Ali

Ali

Wednesday, January 18, 2012

My Highs are High and My Lows are low... and I Don't Know Which Way to Go

Recently I've discovered that I don't find joy in winning. The other day I was playing pick up basketball and our team won the first 4 games but lost the 5th and final game. Most people would be happy with that record. I wasn't. I was furious and all I could think about is what I should have done to prevent the other team from winning, and the feeling sticks around till the next time I play. However, it returns as soon as my next loss occurs. People say sports and life have similar lessons. In life I don't focus on my success's, I only focus on my mistakes. It's not the best way to live... but it's going to be an uphill battle to change. I'm not perfect so I'm always going to have mistakes to focus on instead of focusing on any good I might have caused. I want to be perfect and I think it is ok to strive to be perfect. That way you continue to grow and better yourself as a person. I'm never going to be perfect and I'm never going to walk on water.

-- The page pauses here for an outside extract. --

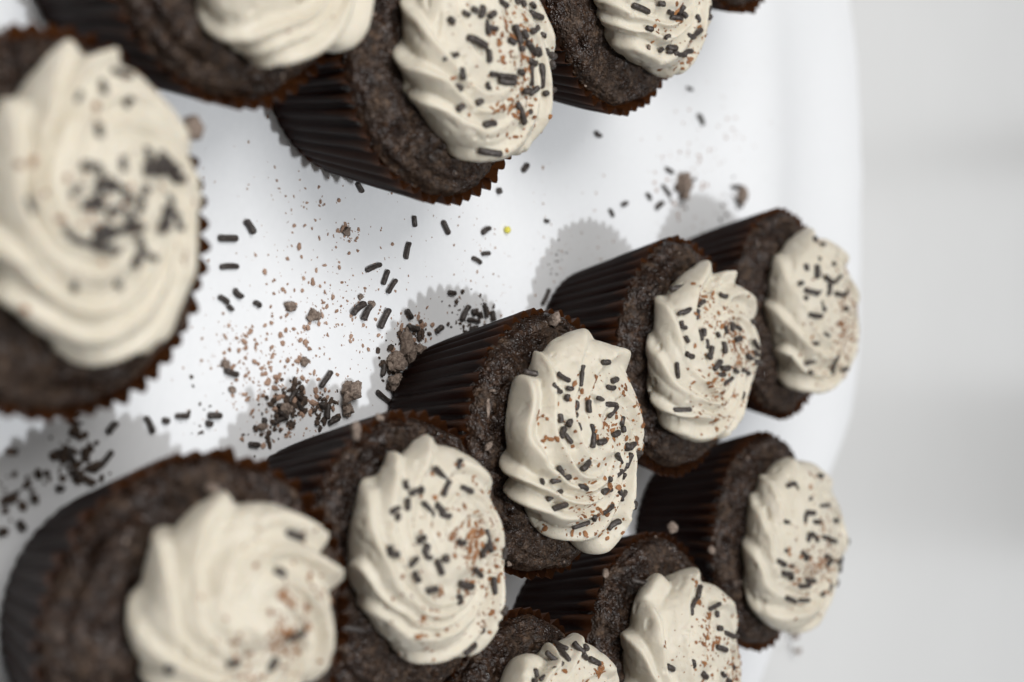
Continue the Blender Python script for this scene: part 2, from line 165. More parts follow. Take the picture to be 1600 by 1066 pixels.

My flaws are all around me... the scars on my arm, the lack of championship trophies in my room, and my hypocrisies. However, there are reminders of my success's... my friendship with Marshall, Jimmy, and my Grandma. As long as I have and maintain the respect and love from them I must not be doing to bad. I'm blessed to have a lot of good people around me that love me, but when I start having trouble its hard to go to anyone. So I just wait and take my pills. Ive been doing pretty good lately. But there is always the fear of everything falling apart. I wish that would go away. Till then all I can do is surround myself with the people I love and enjoy the moment.